Seeing the Museum’s educational role in its widest context means a commitment to the idea of lifelong learning. The Museum’s public programs play an important role in introducing very young children to the life of the Museum, as well as creating exciting and attractive programs for people of all ages. Public programs associated with the exhibition Travelling the Silk Road: Ancient Pathway to the Modern World were spectacularly successful. The Silk Road night market, held in June 2012, attracted an estimated 10,000 visitors to the Museum, the highest attendance at an event at the Museum since we opened in 2001.

The success of this and other programs during school holidays has heightened our awareness of the capacity constraints on the Museum’s site and the increasing pressures on infrastructure, such as visitor parking. The Museum looks forward to working with various levels of government to achieve long-term solutions to these problems, which are highlighted by our success.

The major exhibitions mounted during the year focused on Asia. In September 2011, we launched A New Horizon: Contemporary Chinese Art, the second part of an exchange with the National Art Museum of China (which hosted Papunya Painting: Out of the Australian Desert in 2010). A New Horizon drew attention to the significant role the Museum can play in cultural diplomacy. This exhibition included several highly significant paintings in the history of 20th-century Chinese art and gave us the opportunity to engage with the considerable academic interest in this subject.

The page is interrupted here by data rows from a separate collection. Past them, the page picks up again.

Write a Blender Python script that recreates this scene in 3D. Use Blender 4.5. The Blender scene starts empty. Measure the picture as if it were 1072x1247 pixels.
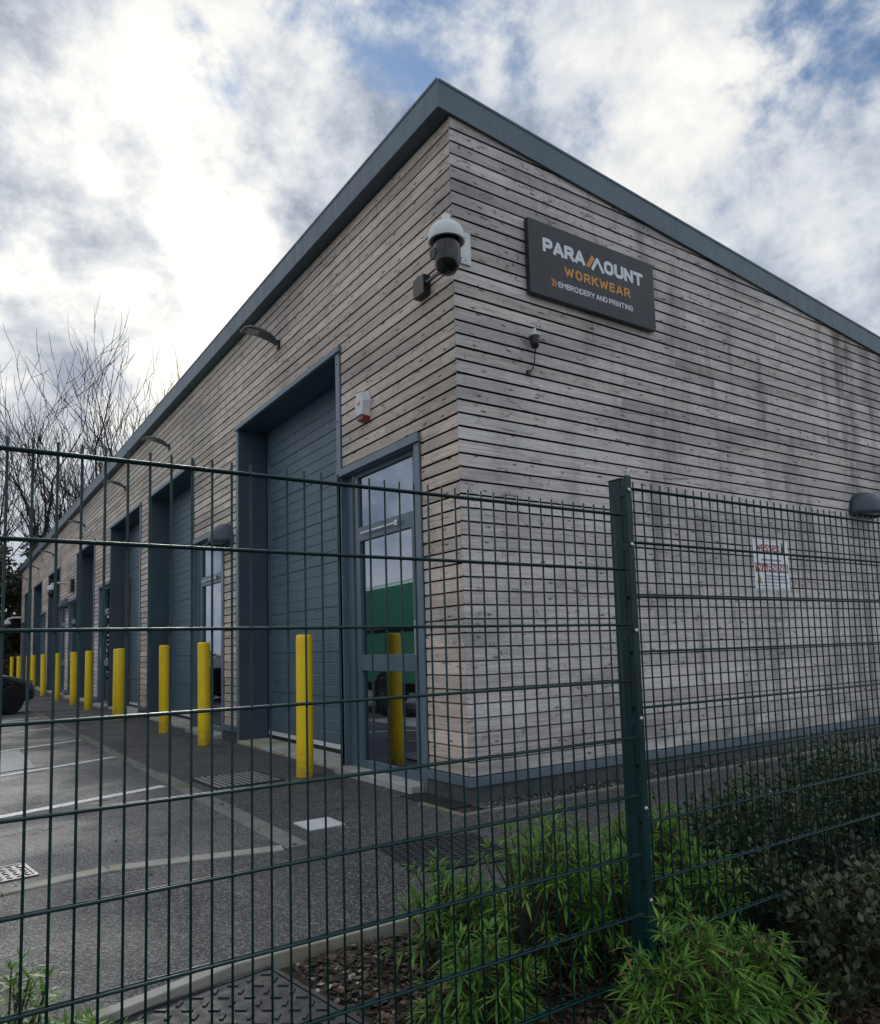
import bpy, math, random
from mathutils import Vector, Matrix, noise as mnoise
R = math.radians
rnd = random.Random(7)
scene = bpy.context.scene
col = scene.collection

# ------------------------------------------------------------------ camera
YAW, PITCH, ROLL = 0.592053, 0.096344, -0.028849
CAM = Vector((-3.43015, -4.75565, 1.20))
F_ = Vector((math.sin(YAW)*math.cos(PITCH), math.cos(YAW)*math.cos(PITCH), math.sin(PITCH)))
R_ = Vector((math.cos(YAW), -math.sin(YAW), 0)); U_ = R_.cross(F_)
R2 = R_*math.cos(ROLL)+U_*math.sin(ROLL); U2 = -R_*math.sin(ROLL)+U_*math.cos(ROLL)
cd = bpy.data.cameras.new('camera'); cam = bpy.data.objects.new('camera', cd); col.objects.link(cam)
m = Matrix((R2, U2, -F_)).transposed().to_4x4(); m.translation = CAM
cam.matrix_world = m
cd.sensor_fit = 'HORIZONTAL'; cd.sensor_width = 36; cd.lens = 908.47/1072*36
cd.shift_y = 77.98/1072; cd.clip_start = .05; cd.clip_end = 1500
scene.camera = cam

# ------------------------------------------------------------------ world
SUN = Vector((0.21, 0.88, 0.43)).normalized()
w = bpy.data.worlds.new('World'); scene.world = w; w.use_nodes = True
nt = w.node_tree; nt.nodes.clear()
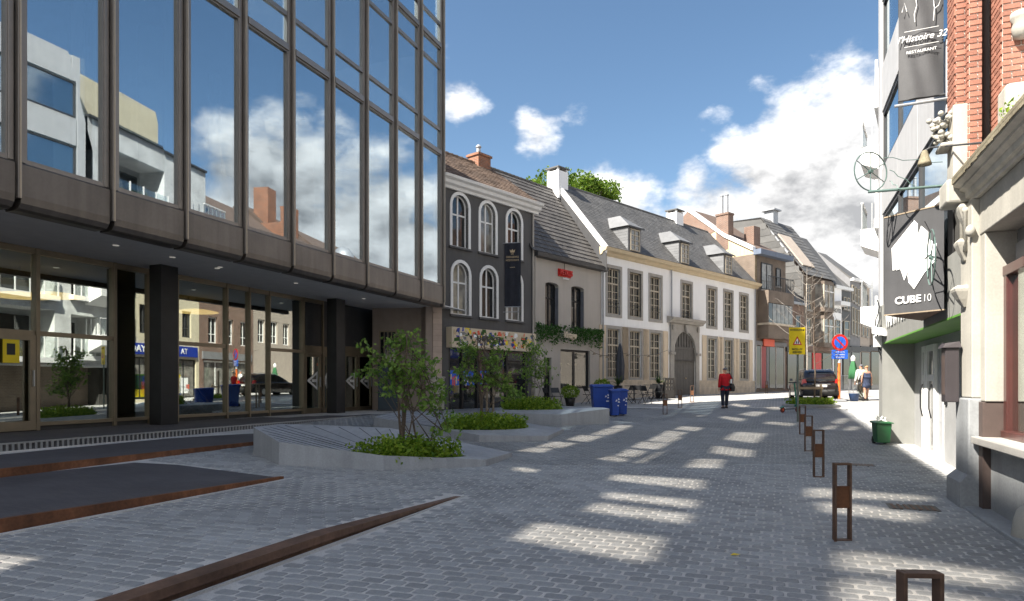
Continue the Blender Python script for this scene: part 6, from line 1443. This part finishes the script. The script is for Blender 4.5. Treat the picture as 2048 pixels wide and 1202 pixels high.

March 2012 saw the opening of Travelling the Silk Road: Ancient Pathway to the Modern World, an exhibition developed to tour by the American Museum of Natural History. The exhibition focused on four major ancient cities along the 7400 kilometres of the ancient trading route: Xi’an, Turfan, Samarkand and Baghdad. The exhibition was particularly popular with families, and attracted 55,778 visitors.

Although it was a smaller exhibition, Inside: Life in Children’s Homes and Institutions was no less impactful in its engagement with history. Emerging from the Australian Government’s 2009 apology to the children who experienced the abusive aspects of institutional care, the exhibition was assembled with the extensive help of care leavers. The exhibition continued the Museum’s long-standing commitment to examine the truth about our past and to reveal the stories of Australians that have previously been suppressed or ignored. This exhibition was supported by the Australian Government Department of Families, Housing, Community Services and Indigenous Affairs.

This year saw some notable additions to the National Historical Collection, acquisitions that have rapidly found their place in the displays of the Museum, as well as the launch of a campaign to undertake the extensive restoration of the 1948 Royal Daimler landaulette.

During the year construction commenced on two projects that will have a significant impact on the future of the Museum. The extension of the Museum’s administration wing and the construction of a new cafe will increase the space available for collection access in the Museum. The most visible expression of this will be the display of large objects from the Museum’s collection in the Hall, which will be installed by late October 2012.

Other initiatives introduced in 2011–12 included significant enhancements to the Museum’s website and the introduction of a new magazine, The Museum. This magazine has been widely distributed across Australia and its first issue was encouragingly well-received. The Museum is the latest in a range of new ways we seek to bring the Museum, its collection and its ideas to the widest possible audience.